HC Deb 04 June 1980 vol 985 cc1415-6
16. Mr. Michael McNair-Wilson

asked the Secretary of State for the Environment what degree of flexibility he allows in the implementation of structure plans.

Mr. Fox

Once a structure plan is approved my right hon. Friend remains involved only where there is an appeal, or a departure from the development plan, or where he sees fit to call in a proposal or to issue a statutory direction.

Mr. McNair-Wilson

Since the Secretary of State initiates regional strategy, his responsibility is total. If my hon. Friend has the doubts that he expressed to my hon. Friend the Member for Chipping Barnett (Mr. Chapman) about the efficacy of these structure plans, will he set up his inquiry rather than introduce the further six structure plans that he suggests? Does he agree that the gestation period for these structure plans is such that, with the shortage of resources that prevails today and with urban development a key policy, many of the plans are bureaucratic prophesies that have turned out completely wrong?

Mr. Fox

My hon. Friend is right in that we considered carefully whether this exercise should continue. The years that had elapsed between made it imperative that we should get these plans approved as speedily as possible. The length of time in preparation obviously makes these plans less relevant.

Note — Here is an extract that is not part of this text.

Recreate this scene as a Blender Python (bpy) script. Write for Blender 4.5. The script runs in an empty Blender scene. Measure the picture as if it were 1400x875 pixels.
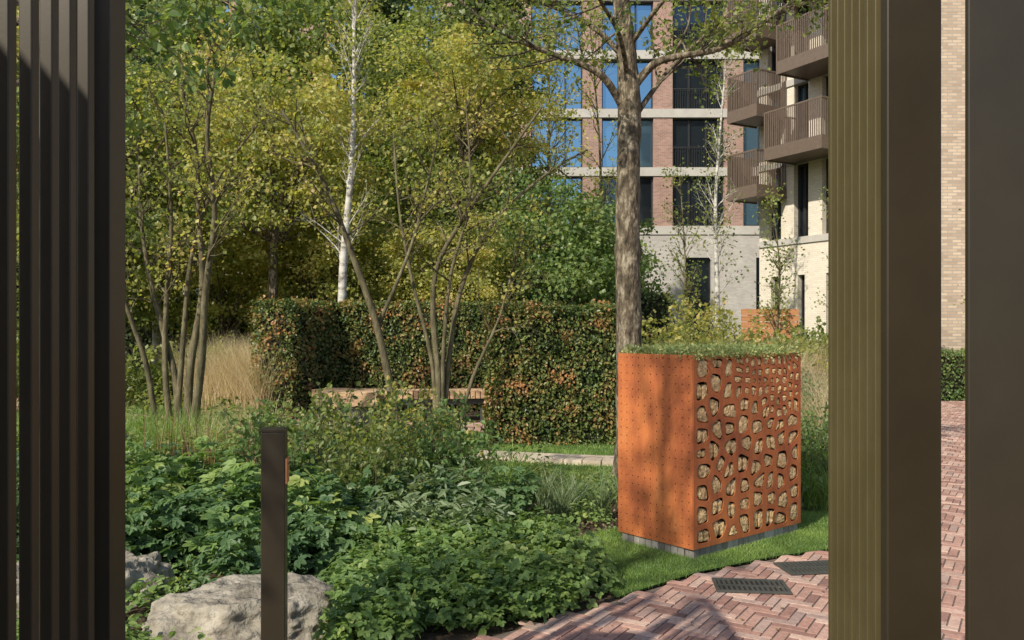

Flexibility becomes more important. In my hon. Friend's own area especially with housing proposals, a local plan has yet to be prepared that will be site-specific. At that level he will get what he wants.

Mr. Gummer

Would my hon. Friend agree that the structure plan is used by local authorities as an excuse to be more inflexible than necessary? In my constituency, villages are dying because no development is allowed due to the structure plan that my right hon. Friend's predecessors accepted. There must be some kind of flexibility. This can come only from the top. Is he aware that local authorities use these plans as an excuse when making their decisions?

Mr. Fox

The purpose of structure plans was to lay down broad policy and a general programme. As my hon. Friend suggests, there are considerable problems. We are tackling them. As a result of one or two circulars that are in preparation or have been sent out, complaints similar to those that my hon. Friend brings forward will become fewer. I am aware of the serious situation he has drawn to my attention.